_DATA LISTING_.
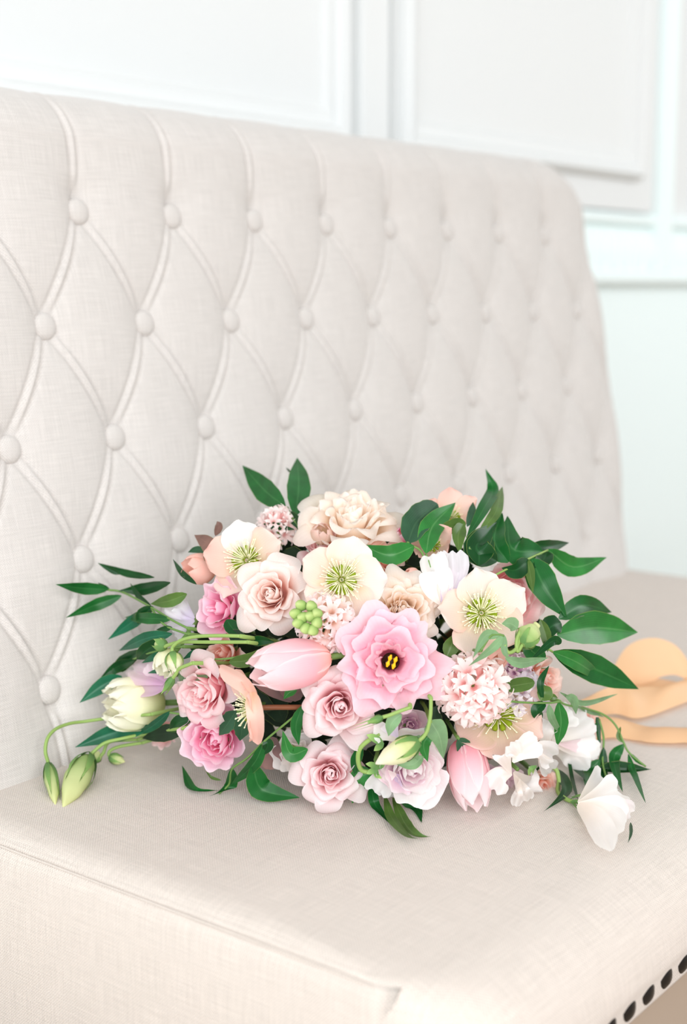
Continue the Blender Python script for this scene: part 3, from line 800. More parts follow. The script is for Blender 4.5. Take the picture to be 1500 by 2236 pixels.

--

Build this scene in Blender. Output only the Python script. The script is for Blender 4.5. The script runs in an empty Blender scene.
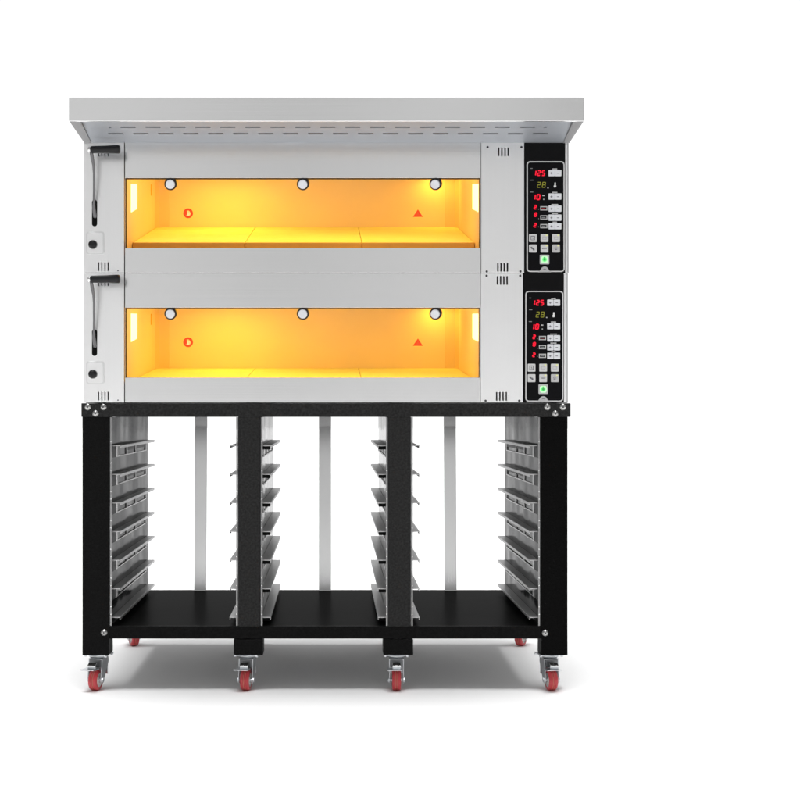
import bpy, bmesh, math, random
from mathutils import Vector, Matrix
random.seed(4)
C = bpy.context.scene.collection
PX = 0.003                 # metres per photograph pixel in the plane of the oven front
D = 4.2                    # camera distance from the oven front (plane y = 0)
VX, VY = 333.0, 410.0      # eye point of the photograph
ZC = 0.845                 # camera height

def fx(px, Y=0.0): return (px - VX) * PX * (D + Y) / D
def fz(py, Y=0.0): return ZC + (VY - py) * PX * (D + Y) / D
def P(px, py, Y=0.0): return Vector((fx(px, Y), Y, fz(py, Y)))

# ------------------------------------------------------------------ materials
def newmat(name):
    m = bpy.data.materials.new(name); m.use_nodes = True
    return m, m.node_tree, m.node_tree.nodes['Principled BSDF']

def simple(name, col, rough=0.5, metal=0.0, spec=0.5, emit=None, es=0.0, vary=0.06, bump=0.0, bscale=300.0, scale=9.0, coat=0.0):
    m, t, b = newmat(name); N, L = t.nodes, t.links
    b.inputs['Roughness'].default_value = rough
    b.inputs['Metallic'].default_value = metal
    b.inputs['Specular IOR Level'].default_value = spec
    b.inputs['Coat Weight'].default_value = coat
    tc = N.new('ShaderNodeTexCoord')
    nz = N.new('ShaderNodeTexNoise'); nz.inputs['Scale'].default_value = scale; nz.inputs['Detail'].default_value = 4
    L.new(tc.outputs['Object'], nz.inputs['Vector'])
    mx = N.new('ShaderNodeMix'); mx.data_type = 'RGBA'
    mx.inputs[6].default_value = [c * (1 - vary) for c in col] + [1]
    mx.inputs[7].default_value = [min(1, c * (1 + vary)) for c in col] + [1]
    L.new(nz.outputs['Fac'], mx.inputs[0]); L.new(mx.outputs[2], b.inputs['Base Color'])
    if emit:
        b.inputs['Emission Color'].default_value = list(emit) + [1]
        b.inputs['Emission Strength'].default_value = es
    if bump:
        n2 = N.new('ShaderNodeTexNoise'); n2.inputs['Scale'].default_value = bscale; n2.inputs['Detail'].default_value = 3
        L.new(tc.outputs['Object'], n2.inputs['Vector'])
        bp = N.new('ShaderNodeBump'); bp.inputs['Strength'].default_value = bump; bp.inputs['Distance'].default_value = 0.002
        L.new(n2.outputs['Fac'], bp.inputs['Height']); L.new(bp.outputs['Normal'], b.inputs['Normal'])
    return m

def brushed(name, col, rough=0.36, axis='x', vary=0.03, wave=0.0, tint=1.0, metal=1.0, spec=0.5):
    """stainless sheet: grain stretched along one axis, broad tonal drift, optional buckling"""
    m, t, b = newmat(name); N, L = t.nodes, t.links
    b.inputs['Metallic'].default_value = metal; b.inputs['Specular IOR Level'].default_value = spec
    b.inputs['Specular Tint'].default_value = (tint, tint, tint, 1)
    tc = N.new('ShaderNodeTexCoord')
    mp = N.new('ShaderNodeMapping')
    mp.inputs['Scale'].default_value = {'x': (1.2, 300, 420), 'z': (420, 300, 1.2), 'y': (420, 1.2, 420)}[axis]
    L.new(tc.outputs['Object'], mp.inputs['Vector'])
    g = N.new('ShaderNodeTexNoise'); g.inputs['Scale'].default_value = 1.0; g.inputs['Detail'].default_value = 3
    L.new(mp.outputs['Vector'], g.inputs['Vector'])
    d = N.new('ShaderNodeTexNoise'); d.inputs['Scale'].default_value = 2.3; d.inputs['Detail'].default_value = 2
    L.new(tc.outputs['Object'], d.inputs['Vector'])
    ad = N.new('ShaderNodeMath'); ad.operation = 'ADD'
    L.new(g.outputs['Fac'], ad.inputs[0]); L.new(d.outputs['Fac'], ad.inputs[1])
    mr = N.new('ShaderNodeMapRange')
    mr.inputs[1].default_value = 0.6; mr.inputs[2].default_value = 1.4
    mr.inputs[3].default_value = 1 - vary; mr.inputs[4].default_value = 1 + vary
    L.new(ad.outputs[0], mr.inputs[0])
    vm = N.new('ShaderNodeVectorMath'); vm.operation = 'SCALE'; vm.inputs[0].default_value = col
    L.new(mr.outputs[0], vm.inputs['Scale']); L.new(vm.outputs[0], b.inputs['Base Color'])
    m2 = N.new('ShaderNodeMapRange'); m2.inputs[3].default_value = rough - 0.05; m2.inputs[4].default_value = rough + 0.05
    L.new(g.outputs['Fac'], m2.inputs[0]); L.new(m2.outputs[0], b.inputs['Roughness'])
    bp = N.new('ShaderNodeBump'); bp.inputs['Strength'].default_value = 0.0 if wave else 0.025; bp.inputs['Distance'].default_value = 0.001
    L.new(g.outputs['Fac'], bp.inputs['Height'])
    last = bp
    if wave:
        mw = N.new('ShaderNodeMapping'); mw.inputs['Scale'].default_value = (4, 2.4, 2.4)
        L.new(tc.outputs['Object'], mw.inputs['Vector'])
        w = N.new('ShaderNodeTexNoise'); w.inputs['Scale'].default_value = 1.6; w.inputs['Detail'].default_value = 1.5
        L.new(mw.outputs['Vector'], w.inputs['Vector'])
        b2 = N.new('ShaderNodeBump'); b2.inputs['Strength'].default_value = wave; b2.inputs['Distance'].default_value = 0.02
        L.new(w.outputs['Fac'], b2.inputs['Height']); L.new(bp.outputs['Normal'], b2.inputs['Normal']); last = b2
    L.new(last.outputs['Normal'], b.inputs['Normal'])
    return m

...

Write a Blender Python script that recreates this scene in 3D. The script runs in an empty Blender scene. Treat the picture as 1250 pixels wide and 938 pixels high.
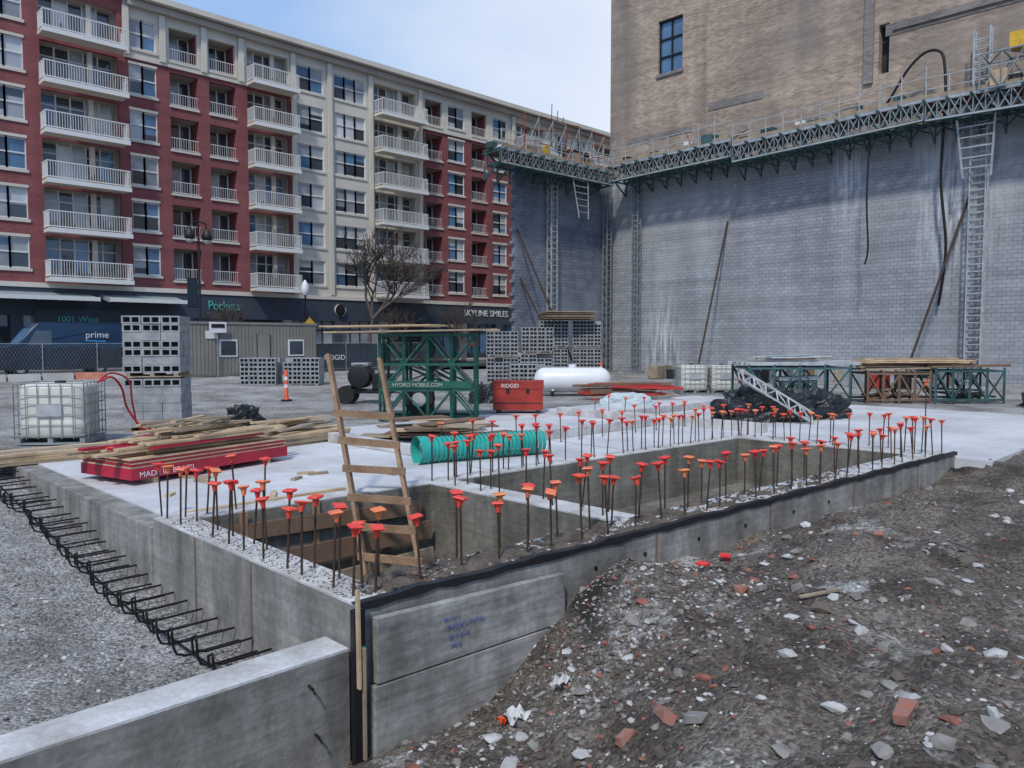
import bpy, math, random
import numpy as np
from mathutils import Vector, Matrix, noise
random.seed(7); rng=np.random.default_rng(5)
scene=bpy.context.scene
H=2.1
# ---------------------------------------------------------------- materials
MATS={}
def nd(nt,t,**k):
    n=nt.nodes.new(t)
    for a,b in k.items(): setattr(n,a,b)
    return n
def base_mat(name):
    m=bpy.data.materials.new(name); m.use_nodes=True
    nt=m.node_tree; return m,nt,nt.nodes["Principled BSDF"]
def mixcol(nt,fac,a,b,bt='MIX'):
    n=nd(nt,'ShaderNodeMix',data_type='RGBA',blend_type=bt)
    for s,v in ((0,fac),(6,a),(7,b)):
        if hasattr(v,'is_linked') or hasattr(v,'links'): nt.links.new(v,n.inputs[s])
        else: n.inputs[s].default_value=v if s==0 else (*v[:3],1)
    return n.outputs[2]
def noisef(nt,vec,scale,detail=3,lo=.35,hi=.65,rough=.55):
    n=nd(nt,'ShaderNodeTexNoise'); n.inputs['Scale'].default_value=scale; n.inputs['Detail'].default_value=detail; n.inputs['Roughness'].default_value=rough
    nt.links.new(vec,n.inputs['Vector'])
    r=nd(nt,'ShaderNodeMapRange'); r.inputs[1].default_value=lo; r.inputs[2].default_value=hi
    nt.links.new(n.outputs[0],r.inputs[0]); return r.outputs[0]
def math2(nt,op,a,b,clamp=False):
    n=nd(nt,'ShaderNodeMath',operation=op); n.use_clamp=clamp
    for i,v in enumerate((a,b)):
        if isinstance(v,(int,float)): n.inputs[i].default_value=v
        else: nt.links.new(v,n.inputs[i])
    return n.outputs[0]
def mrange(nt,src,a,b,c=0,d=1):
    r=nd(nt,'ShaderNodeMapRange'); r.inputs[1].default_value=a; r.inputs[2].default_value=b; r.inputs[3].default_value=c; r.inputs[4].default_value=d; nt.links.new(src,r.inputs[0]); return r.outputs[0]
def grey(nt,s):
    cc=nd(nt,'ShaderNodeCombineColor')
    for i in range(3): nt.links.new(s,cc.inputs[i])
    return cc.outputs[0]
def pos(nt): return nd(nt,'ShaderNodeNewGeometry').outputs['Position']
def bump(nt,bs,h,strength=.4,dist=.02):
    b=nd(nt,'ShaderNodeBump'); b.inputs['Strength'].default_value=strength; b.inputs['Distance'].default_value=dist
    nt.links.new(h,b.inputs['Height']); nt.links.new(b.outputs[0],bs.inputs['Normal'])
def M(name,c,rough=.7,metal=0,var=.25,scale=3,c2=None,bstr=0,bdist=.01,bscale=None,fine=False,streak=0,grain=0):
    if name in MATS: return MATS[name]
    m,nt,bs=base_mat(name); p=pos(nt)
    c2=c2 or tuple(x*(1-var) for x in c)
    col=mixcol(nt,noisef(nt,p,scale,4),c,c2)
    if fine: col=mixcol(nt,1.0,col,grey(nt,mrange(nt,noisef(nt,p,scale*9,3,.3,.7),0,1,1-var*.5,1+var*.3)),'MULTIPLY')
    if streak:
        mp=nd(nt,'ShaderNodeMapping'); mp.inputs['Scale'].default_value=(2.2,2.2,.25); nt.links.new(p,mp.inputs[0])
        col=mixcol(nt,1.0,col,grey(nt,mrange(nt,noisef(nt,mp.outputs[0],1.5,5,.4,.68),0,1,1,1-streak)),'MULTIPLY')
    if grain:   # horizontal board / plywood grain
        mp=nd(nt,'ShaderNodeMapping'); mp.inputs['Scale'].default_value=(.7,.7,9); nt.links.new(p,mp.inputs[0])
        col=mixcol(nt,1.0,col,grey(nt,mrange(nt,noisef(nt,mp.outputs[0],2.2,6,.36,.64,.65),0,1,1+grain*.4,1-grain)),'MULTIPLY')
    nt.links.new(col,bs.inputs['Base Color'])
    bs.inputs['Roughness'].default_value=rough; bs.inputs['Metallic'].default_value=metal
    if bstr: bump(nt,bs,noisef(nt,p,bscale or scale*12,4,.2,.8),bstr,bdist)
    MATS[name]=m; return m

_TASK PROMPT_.
Pictures are excluded. Repeat exactly the lines from the one containing "Build this scene" to the one containing "return m, m.node_tree, m.node_tree.nodes['Principled", inclusive.

_CORRECT OUTPUT_.
Build this scene in Blender. Output only the Python script. The script is for Blender 4.5. The script runs in an empty Blender scene.
import bpy, bmesh, math, random
from mathutils import Vector, Matrix
random.seed(4)
C = bpy.context.scene.collection
PX = 0.003                 # metres per photograph pixel in the plane of the oven front
D = 4.2                    # camera distance from the oven front (plane y = 0)
VX, VY = 333.0, 410.0      # eye point of the photograph
ZC = 0.845                 # camera height

def fx(px, Y=0.0): return (px - VX) * PX * (D + Y) / D
def fz(py, Y=0.0): return ZC + (VY - py) * PX * (D + Y) / D
def P(px, py, Y=0.0): return Vector((fx(px, Y), Y, fz(py, Y)))

# ------------------------------------------------------------------ materials
def newmat(name):
    m = bpy.data.materials.new(name); m.use_nodes = True
    return m, m.node_tree, m.node_tree.nodes['Principled BSDF']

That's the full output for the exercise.